May 23, 2007 (NAIROBI) — Leaders from Africa’s main trading bloc on Wednesday endorsed a key step towards customs union, at the end of a Kenyan summit overshadowed by regional tensions.

Heads of state and government agreed on a common external tariff system after a 12-day meeting of the Common Market for Eastern and Southern Africa (COMESA).

The deal calls on every member state to apply the same tariffs on goods from outside the region: free movement of capital goods and raw materials, a tax of 10 percent for intermediate products and 25 percent for finished goods.

“I’m encouraged to note that we have reaffirmed our resolve to take our regional economic integration to the level of a customs union by December 2008,” said Kenyan President Mwai Kibaki, who took over the chairmanship of the bloc from President Ismail Omar Guelleh of Djibouti.

The 19-member bloc plans to launch a customs union at the end of next year, but experts have warned the deal may be delayed by some member states who fear their weaker economies could collapse.

However, Kibaki said that individual countries could apply separate rates to “sensitive” products to enable them to sign up to the tariff deal, a key part of customs union.

Member states will agree on the timescale for national tariff adjustments before the next COMESA summit in Zimbabwe in 2008, he said.

Zimbabwean President Robert Mugabe, shunned by the West for his recent opposition crackdown, was appointed vice chairman during the summit.

“While we rightly emphasize trade for our growth and development, it is equally important that we move towards trading what we produce,” he said in a closing speech.

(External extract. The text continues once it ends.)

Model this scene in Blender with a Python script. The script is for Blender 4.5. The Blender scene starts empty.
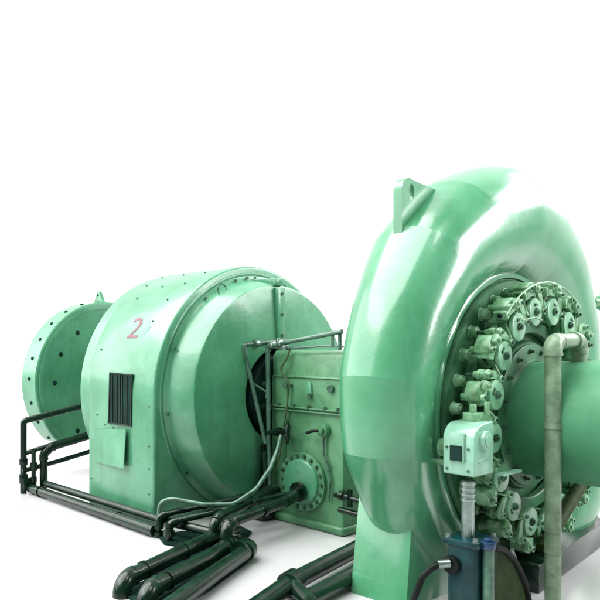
import bpy, bmesh, math, random
from mathutils import Vector, Matrix, noise
random.seed(7)
PI=math.pi; R=math.radians
scene=bpy.context.scene
COL=scene.collection

# ------------------------------------------------------------ materials
def nd(nt,t,loc=(0,0),**kw):
    n=nt.nodes.new(t); n.location=loc
    for k,v in kw.items(): setattr(n,k,v)
    return n
def paint(name,base,dark=None,light=None,rough=.3,coat=.25,scale=1.6,bump=.02,grime=.35,grime_col=(.012,.045,.018),metal=0.0,chips=0.0,chip_col=(.10,.045,.015),spec=.5,streak=0.0,fine=28,grime_at=.56):
    m=bpy.data.materials.new(name); m.use_nodes=True; nt=m.node_tree; nt.nodes.clear()
    out=nd(nt,'ShaderNodeOutputMaterial',(900,0)); b=nd(nt,'ShaderNodeBsdfPrincipled',(600,0))
    nt.links.new(b.outputs[0],out.inputs[0])
    tc=nd(nt,'ShaderNodeTexCoord',(-1200,0))
    oi=nd(nt,'ShaderNodeObjectInfo',(-1200,-300))
    ad=nd(nt,'ShaderNodeVectorMath',(-1000,0),operation='ADD')
    nt.links.new(tc.outputs['Object'],ad.inputs[0])
    sc=nd(nt,'ShaderNodeVectorMath',(-1000,-300),operation='SCALE'); sc.inputs[3].default_value=7.3
    comb=nd(nt,'ShaderNodeCombineXYZ',(-1100,-450))
    for i in range(3): nt.links.new(oi.outputs['Random'],comb.inputs[i])
    nt.links.new(comb.outputs[0],sc.inputs[0]); nt.links.new(sc.outputs[0],ad.inputs[1])
    def noi(s,d,r,loc,sq=None):
        n=nd(nt,'ShaderNodeTexNoise',loc); n.inputs['Scale'].default_value=s; n.inputs['Detail'].default_value=d; n.inputs['Roughness'].default_value=r
        if sq:
            mp=nd(nt,'ShaderNodeMapping',(loc[0]-200,loc[1])); mp.inputs['Scale'].default_value=sq
            nt.links.new(ad.outputs[0],mp.inputs[0]); nt.links.new(mp.outputs[0],n.inputs['Vector'])
        else: nt.links.new(ad.outputs[0],n.inputs['Vector'])
        return n
    def ramp(src,a,bb,loc):
        r=nd(nt,'ShaderNodeMapRange',loc); r.interpolation_type='SMOOTHSTEP'; r.inputs[1].default_value=a; r.inputs[2].default_value=bb
        nt.links.new(src.outputs[0],r.inputs[0]); return r
    def mix(fac,A,B,loc,mul=1.0):
        mx=nd(nt,'ShaderNodeMix',loc,data_type='RGBA')
        if fac is not None:
            if mul!=1.0:
                mm=nd(nt,'ShaderNodeMath',(loc[0]-120,loc[1]-160),operation='MULTIPLY'); mm.inputs[1].default_value=mul
                nt.links.new(fac.outputs[0],mm.inputs[0]); nt.links.new(mm.outputs[0],mx.inputs[0])
            else: nt.links.new(fac.outputs[0],mx.inputs[0])
        for v,i in ((A,6),(B,7)):
            if isinstance(v,tuple): mx.inputs[i].default_value=(*v,1)
            else: nt.links.new(v.outputs[2],mx.inputs[i])
        return mx
    dark=dark or tuple(c*.8 for c in base); light=light or tuple(min(1,c*1.12+.01) for c in base)
    n1=noi(scale,6,.6,(-800,200)); n2=noi(scale*3.7,8,.65,(-800,0)); n3=noi(fine,4,.7,(-800,-200))
    c=mix(ramp(n1,.35,.65,(-600,200)),dark,light,(-300,200))
    c=mix(ramp(n2,.45,.75,(-600,0)),c,base,(-200,100),.6)
    if grime: c=mix(ramp(n2,grime_at,.78,(-600,-350)),c,grime_col,(-100,0),grime)
    if streak:
        n5=noi(3.2,5,.6,(-800,-650),(2.2,2.2,.28)); c=mix(ramp(n5,.52,.75,(-600,-650)),c,grime_col,(0,-100),streak)
    if chips:
        n4=noi(9,7,.75,(-800,-500)); c=mix(ramp(n4,.62,.66,(-600,-500)),c,chip_col,(0,0),chips)
    nt.links.new(c.outputs[2],b.inputs['Base Color'])
    rr=nd(nt,'ShaderNodeMapRange',(200,-300)); rr.inputs[3].default_value=rough*.75; rr.inputs[4].default_value=min(1,rough*1.5)
    nt.links.new(n2.outputs[0],rr.inputs[0]); nt.links.new(rr.outputs[0],b.inputs['Roughness'])
    b.inputs['Specular IOR Level'].default_value=spec; b.inputs['Coat Weight'].default_value=coat; b.inputs['Coat Roughness'].default_value=rough*.5; b.inputs['Metallic'].default_value=metal
    if bump:
        bp=nd(nt,'ShaderNodeBump',(300,-500)); bp.inputs['Strength'].default_value=.35; bp.inputs['Distance'].default_value=bump
        a2=nd(nt,'ShaderNodeMath',(150,-550),operation='ADD'); nt.links.new(n1.outputs[0],a2.inputs[0])
        m3=nd(nt,'ShaderNodeMath',(50,-650),operation='MULTIPLY'); m3.inputs[1].default_value=.12; nt.links.new(n3.outputs[0],m3.inputs[0]); nt.links.new(m3.outputs[0],a2.inputs[1])
        nt.links.new(a2.outputs[0],bp.inputs['Height']); nt.links.new(bp.outputs[0],b.inputs['Normal'])
    return m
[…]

“While external assistance can play a supportive role, ultimately its our own effort that will determine whether or not we achieve real and sustainable development.”

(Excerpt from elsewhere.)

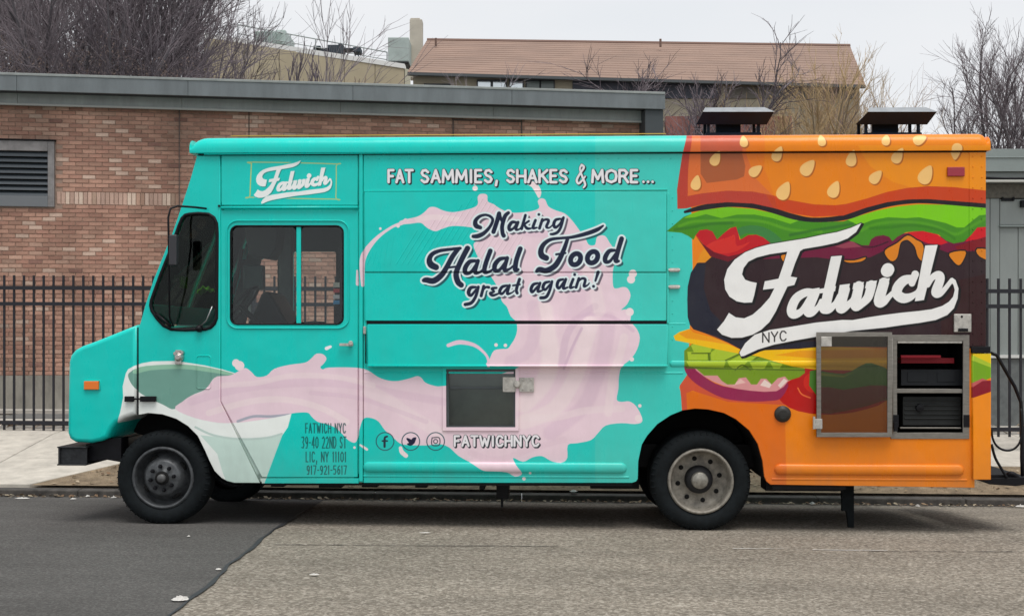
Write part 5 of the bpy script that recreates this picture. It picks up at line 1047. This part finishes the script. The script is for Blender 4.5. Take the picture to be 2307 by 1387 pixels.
strip('band_drip', U0, WL, -D2-.015, -D2, b1-.0, b1+bs1*(WL-U0), b1+.035, b1+bs1*(WL-U0)+.035, mat('band_pale', (.36, .37, .35), .5))
MB().box(WL+.005, UE-.02, -D1+.05, .4, -.1, b0+bs*(UE-U0)-.0).obj('corner_panel', mat('corner_dark', (.045, .055, .06), .6), bld)
MB().box(WL-.001, WL+.004, .0, 8, 0, t0+ts*(UE-U0)-.1).obj('end_wall', mortar, bld)
# louvre
lf = mat('louvre_frame', (.24, .225, .22), .5, .3, noise=.3, nscale=6); ls_ = mat('louvre_slat', (.035, .045, .055), .45, .3)
lo = empty('louvre', (0, 0, 0)); lo.parent = bld
u0, u1, z0, z1 = lv
MB().box(u1-.10, u1, -.05, .02, z0, z1).obj('louvre_frame', lf, lo, bevel=.006); MB().box(u0, u1-.10, -.05, .02, z1-.16, z1).obj('louvre_frame', lf, lo, bevel=.006); MB().box(u0, u1-.10, -.05, .02, z0, z0+.17).obj('louvre_sill', mat('sill_metal', (.17, .18, .19), .5, .3), lo, bevel=.006)
MB().box(u0, u1+.02, -.08, .02, z1+.004, z1+.022).obj('louvre_head_flashing', black, lo)
MB().box(u0, u1-.1, .0, .012, z0+.17, z1-.16).obj('louvre_back', mat('hole_black', (.002, .002, .002), .9), lo)
hh = (z1-z0-.33)/8
for k in range(8):
    za1 = z0+.17+k*hh
    MB().add([(u0, -.045, za1), (u1-.1, -.045, za1), (u1-.1, -.005, za1+hh*.75), (u0, -.005, za1+hh*.75), (u0, -.05, za1), (u1-.1, -.05, za1), (u1-.1, -.01, za1+hh*.8), (u0, -.01, za1+hh*.8)], [(0, 1, 2, 3), (7, 6, 5, 4), (0, 4, 5, 1), (3, 2, 6, 7), (0, 3, 7, 4), (1, 5, 6, 2)]).obj('slat', ls_, lo)
# pale strip and a darker ground patch between fence and wall
def gstrip(name, x0, x1, y0, y1, m, dz): return sheet(name, x0, x1, y0, y1, 12, 2, m, dz=dz, kind='structure')
gstrip('yard_path', -12, 12, 6.3, 7.1, mat('path_concrete', (.42, .40, .36), .9, noise=.25), .004); gstrip('yard_dark_patch', -7.3, -4.6, 7.15, 8.0, mat('yard_dark_patch', (.13, .13, .125), .9, noise=.3), .004)
gstrip('yard_kerb', -12, 12, 8.05, 8.3, MATS['path_concrete'], .05)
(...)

Participants also discussed regional peace and security, including efforts to set up a peace conference in war-torn Somalia, border tensions between Ethiopia and Eritrea, and Sudan’s volatile Darfur region.

“The economic gains achieved by our countries and our aspiration for a better future for our people will continue to elude us if we fail to ensure stability throughout the continent,” said Egyptian President Hosni Mubarak, who did not attend, in a statement Wednesday.

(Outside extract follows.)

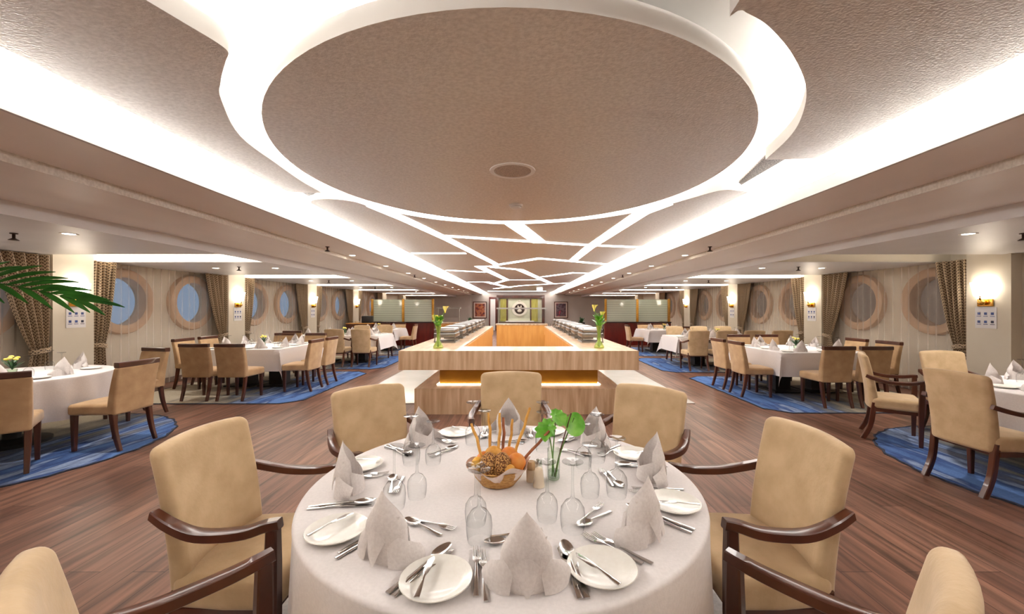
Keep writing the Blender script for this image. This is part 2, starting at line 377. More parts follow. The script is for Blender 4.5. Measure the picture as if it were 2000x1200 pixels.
M['artR'] = art_mat('abstract painting rose', [(44, 34, 46), (120, 96, 104), (70, 50, 60), (190, 70, 90)], 3.5)

# ------------------------------------------------------------------ room shell
XL, XR, Y0, Y1, TOP = -7.0, 7.15, -3.0, 27.0, 2.9
struct('floor', MB().b2(XL - .3, XR + .3, Y0 - .2, Y1 + .2, -.1, 0), M['floor'])
struct('wall_back', MB().b2(XL - .2, XR + .2, Y1, Y1 + .2, 0, TOP), M['lilac'])
struct('wall_front', MB().b2(XL - .2, XR + .2, Y0 - .2, Y0, 0, TOP), M['cream'])
struct('ceiling', MB().b2(XL - .3, XR + .3, Y0 - .2, Y1 + .2, 2.84, TOP), M['white'])
PIT = 3.5
PILL = [5.78 + PIT * k for k in range(-2, 6)]       # near edge of each pillar
PW = .56
BAYS = [(PILL[i] + PW, PILL[i + 1]) for i in range(len(PILL) - 1)]
PR = .42
PILS = {-1: PILL, 1: [p - .19 for p in PILL]}; BAYL = {-1: BAYS, 1: [(a - .19, b - .19) for a, b in BAYS]}
def wall_side(side, X):
    mb = MB(); t = .16; xo = X + side * t
    holes = []
    for (a, b) in BAYL[side][1:]:
        if b > 21: continue
        c = (a + b) / 2; holes += [c - .75, c + .75]
    def quadbox(y0, y1, z0, z1): mb.b2(min(X, xo), max(X, xo), y0, y1, z0, z1)
    y = Y0 - .2; R = .5; zc = 1.6
    for h in holes:
        quadbox(y, h - .65, 0, TOP); quadbox(h - .65, h + .65, 0, zc - .65); quadbox(h - .65, h + .65, zc + .65, TOP)
        n = 32
        for k in range(n):
            vs = []
            for a in (2 * pi * k / n, 2 * pi * (k + 1) / n):
                q = .65 / max(abs(cos(a)), abs(sin(a)))
                for xx in (X, xo): vs += [(xx, h + R * cos(a), zc + R * sin(a)), (xx, h + q * cos(a), zc + q * sin(a))]
            mb.add(vs, [(0, 1, 5, 4), (2, 3, 7, 6), (0, 2, 6, 4)])
        y = h + .65
    quadbox(y, Y1 + .2, 0, TOP)
    struct('wall_left' if side < 0 else 'wall_right', mb, M['cream'], smooth=0)
    return holes
HL = wall_side(-1, XL); HR = wall_side(1, XR)
wn = 0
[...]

When it was founded in 1993, COMESA, representing some 400 million people, aimed for a free trade zone for all member countries from 2000, evolving into customs union by 2004 and monetary union by 2025.

But it has fallen short of its plans, with the Democratic Republic of Congo, Ethiopia, Eritrea, Seychelles, Swaziland and Uganda yet to participate in the free trade zone and balking at the customs union.

COMESA groups Burundi, Comoros, the DRC, Djibouti, Egypt, Eritrea, Ethiopia, Kenya, Libya, Madagascar, Malawi, Mauritius, Rwanda, Seychelles, Sudan, Swaziland, Uganda, Zambia and Zimbabwe.